### Task goal
Give back the entire listing verbatim.

======== Information shown ========

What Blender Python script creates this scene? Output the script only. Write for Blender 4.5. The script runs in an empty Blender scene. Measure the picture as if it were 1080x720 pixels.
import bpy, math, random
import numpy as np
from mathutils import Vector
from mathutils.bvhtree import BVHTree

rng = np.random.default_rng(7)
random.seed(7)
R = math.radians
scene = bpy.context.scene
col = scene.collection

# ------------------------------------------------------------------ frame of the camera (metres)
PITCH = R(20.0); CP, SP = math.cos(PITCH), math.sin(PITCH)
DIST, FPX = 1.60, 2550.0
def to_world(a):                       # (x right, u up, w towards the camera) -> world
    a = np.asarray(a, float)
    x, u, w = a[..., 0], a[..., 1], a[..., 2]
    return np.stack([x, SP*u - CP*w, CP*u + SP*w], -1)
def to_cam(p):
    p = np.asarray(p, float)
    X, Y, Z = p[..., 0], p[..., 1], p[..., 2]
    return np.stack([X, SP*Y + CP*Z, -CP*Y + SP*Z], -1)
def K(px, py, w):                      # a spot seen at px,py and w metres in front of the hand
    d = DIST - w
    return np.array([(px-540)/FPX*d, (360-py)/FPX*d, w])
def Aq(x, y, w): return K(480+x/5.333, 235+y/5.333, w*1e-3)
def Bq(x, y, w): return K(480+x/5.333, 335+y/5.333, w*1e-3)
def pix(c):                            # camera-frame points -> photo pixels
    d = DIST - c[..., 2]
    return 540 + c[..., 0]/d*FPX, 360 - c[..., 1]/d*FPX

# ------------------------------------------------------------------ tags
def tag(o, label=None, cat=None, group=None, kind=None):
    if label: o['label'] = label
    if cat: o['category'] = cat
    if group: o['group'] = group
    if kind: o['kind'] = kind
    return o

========

### Worked answer
What Blender Python script creates this scene? Output the script only. Write for Blender 4.5. The script runs in an empty Blender scene. Measure the picture as if it were 1080x720 pixels.
import bpy, math, random
import numpy as np
from mathutils import Vector
from mathutils.bvhtree import BVHTree

rng = np.random.default_rng(7)
random.seed(7)
R = math.radians
scene = bpy.context.scene
col = scene.collection

# ------------------------------------------------------------------ frame of the camera (metres)
PITCH = R(20.0); CP, SP = math.cos(PITCH), math.sin(PITCH)
DIST, FPX = 1.60, 2550.0
def to_world(a):                       # (x right, u up, w towards the camera) -> world
    a = np.asarray(a, float)
    x, u, w = a[..., 0], a[..., 1], a[..., 2]
    return np.stack([x, SP*u - CP*w, CP*u + SP*w], -1)
def to_cam(p):
    p = np.asarray(p, float)
    X, Y, Z = p[..., 0], p[..., 1], p[..., 2]
    return np.stack([X, SP*Y + CP*Z, -CP*Y + SP*Z], -1)
def K(px, py, w):                      # a spot seen at px,py and w metres in front of the hand
    d = DIST - w
    return np.array([(px-540)/FPX*d, (360-py)/FPX*d, w])
def Aq(x, y, w): return K(480+x/5.333, 235+y/5.333, w*1e-3)
def Bq(x, y, w): return K(480+x/5.333, 335+y/5.333, w*1e-3)
def pix(c):                            # camera-frame points -> photo pixels
    d = DIST - c[..., 2]
    return 540 + c[..., 0]/d*FPX, 360 - c[..., 1]/d*FPX

# ------------------------------------------------------------------ tags
def tag(o, label=None, cat=None, group=None, kind=None):
    if label: o['label'] = label
    if cat: o['category'] = cat
    if group: o['group'] = group
    if kind: o['kind'] = kind
    return o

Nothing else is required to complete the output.